STATED GOAL: Which lines below hold the word "parts"? Report each one.

DATA BLOCK:
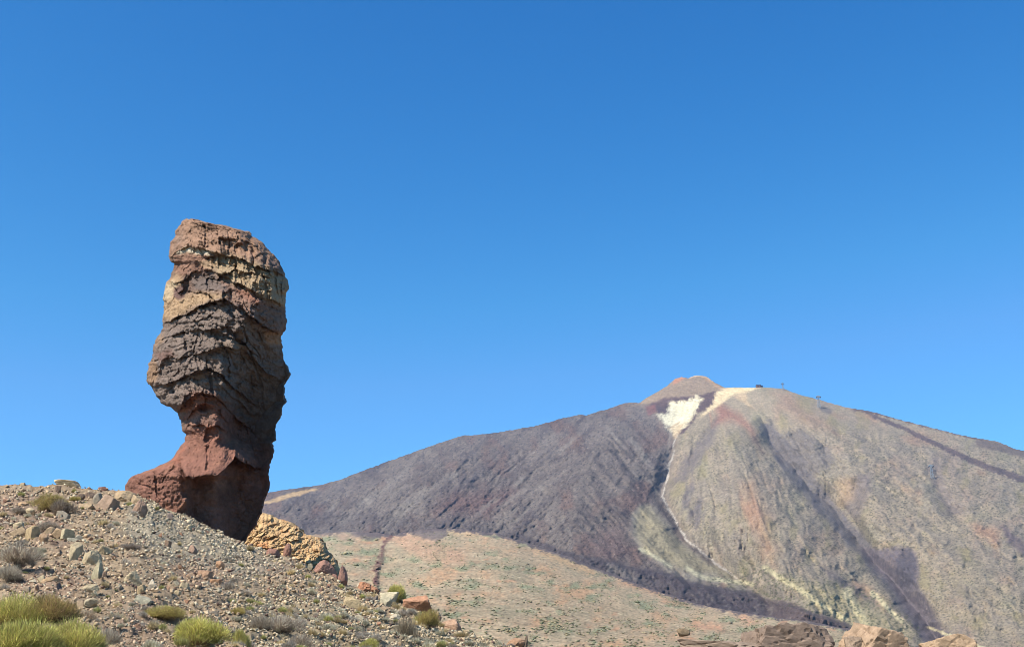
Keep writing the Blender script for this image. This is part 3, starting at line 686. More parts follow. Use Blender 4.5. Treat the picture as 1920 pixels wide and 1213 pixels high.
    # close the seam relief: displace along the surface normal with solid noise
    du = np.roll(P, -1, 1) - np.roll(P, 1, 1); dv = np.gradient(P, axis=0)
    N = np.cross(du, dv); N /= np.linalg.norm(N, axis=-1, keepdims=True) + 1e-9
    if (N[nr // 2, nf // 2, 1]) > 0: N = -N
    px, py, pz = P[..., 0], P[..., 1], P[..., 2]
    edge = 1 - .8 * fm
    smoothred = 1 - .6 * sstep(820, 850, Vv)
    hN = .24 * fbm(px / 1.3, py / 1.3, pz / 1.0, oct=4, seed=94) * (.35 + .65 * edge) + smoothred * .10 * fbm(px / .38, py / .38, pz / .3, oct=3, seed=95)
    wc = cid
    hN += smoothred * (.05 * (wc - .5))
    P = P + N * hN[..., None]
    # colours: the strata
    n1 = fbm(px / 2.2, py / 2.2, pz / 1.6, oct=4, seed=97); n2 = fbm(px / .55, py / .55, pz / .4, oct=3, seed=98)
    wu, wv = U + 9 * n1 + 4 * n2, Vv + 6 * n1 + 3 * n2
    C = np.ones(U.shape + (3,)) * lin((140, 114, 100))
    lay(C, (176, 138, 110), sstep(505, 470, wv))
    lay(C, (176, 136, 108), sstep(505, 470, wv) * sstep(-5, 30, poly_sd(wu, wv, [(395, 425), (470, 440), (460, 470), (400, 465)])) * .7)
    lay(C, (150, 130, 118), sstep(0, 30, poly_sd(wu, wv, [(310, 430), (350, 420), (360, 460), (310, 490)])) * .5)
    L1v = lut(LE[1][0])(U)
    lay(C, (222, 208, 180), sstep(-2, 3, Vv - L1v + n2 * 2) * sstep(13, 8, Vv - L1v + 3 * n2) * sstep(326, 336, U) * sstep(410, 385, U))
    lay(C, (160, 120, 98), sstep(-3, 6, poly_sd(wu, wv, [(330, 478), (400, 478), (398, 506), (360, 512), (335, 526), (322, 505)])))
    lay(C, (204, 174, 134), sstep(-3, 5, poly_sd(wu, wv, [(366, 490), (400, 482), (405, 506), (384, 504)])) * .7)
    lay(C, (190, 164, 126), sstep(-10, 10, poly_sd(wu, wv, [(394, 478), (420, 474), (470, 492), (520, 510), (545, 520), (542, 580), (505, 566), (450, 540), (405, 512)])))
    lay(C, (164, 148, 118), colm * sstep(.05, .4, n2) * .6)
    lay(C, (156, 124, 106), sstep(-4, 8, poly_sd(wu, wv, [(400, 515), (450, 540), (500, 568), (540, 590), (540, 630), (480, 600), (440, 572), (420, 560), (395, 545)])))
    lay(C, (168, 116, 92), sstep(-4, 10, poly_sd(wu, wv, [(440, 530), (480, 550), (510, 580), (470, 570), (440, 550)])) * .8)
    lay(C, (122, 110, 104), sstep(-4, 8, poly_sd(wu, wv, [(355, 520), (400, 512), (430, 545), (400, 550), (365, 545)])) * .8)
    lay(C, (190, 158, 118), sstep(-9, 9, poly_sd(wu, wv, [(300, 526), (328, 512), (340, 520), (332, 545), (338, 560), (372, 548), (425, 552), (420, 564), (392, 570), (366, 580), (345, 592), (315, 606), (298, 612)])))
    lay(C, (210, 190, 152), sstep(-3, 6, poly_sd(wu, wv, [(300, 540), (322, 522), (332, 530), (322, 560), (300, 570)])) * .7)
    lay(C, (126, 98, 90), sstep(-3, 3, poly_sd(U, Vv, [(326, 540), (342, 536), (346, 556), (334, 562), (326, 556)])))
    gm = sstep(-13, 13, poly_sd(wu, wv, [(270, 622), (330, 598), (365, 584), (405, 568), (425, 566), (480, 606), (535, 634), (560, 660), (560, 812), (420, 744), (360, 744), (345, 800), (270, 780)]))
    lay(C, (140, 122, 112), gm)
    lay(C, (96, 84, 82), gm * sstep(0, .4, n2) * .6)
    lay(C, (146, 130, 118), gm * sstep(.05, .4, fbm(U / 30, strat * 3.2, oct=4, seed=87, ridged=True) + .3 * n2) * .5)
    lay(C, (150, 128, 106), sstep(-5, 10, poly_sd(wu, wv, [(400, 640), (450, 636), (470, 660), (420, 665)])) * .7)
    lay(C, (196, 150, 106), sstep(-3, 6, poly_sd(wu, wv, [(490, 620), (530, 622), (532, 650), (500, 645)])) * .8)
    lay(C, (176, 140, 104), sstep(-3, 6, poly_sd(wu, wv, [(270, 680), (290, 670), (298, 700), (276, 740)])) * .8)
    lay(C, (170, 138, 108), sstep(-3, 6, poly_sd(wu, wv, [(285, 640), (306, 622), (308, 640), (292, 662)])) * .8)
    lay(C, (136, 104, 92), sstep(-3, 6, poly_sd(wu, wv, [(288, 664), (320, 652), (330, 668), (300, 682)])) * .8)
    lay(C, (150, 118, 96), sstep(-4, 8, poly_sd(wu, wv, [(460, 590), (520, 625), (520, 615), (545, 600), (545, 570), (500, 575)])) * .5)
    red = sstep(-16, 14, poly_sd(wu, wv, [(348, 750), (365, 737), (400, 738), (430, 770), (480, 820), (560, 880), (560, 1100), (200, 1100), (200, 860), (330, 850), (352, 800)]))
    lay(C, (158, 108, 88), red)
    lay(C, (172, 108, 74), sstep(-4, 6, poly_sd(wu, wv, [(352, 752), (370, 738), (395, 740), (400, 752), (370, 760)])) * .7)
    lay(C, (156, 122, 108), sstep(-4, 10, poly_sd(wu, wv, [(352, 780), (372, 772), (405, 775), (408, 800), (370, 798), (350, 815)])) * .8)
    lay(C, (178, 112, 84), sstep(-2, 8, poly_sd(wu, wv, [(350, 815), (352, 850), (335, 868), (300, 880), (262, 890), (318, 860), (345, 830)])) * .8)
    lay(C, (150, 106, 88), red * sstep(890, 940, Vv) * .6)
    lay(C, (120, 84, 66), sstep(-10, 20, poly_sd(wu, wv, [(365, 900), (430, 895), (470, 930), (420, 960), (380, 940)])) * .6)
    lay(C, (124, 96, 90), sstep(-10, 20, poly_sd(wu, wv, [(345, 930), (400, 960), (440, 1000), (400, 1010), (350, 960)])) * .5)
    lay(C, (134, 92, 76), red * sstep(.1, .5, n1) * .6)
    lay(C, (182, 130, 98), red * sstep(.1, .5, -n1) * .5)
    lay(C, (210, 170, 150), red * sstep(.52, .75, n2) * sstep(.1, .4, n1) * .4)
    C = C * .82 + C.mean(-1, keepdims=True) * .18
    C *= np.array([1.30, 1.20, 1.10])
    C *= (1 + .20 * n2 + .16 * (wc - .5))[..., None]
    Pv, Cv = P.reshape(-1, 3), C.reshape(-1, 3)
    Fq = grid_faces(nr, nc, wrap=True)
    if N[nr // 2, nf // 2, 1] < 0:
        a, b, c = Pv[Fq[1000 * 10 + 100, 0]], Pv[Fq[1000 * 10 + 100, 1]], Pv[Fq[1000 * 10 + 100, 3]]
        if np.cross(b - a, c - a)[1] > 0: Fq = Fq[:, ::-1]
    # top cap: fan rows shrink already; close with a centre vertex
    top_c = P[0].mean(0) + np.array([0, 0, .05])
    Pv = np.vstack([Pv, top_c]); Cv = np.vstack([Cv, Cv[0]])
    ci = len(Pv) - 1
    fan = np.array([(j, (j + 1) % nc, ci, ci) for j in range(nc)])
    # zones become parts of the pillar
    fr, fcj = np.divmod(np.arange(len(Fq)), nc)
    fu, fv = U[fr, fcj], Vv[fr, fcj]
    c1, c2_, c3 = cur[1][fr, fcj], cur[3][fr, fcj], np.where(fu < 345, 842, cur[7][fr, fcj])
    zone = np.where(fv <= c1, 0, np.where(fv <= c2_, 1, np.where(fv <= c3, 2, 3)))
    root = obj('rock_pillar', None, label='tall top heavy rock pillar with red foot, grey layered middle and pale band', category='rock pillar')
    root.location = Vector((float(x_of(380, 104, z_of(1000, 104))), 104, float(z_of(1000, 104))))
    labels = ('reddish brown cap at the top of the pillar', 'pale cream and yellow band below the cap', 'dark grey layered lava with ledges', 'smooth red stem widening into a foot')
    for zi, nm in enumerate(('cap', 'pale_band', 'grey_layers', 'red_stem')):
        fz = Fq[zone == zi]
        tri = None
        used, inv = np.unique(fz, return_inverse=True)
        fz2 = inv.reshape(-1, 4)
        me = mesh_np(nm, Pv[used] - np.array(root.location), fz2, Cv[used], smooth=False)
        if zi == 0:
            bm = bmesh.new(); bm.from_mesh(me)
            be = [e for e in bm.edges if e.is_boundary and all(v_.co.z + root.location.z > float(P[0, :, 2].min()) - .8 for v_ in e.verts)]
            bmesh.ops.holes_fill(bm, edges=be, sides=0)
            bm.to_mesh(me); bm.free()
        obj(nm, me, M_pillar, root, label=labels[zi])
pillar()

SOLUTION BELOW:
Keep writing the Blender script for this image. This is part 3, starting at line 686. More parts follow. Use Blender 4.5. Treat the picture as 1920 pixels wide and 1213 pixels high.
    # zones become parts of the pillar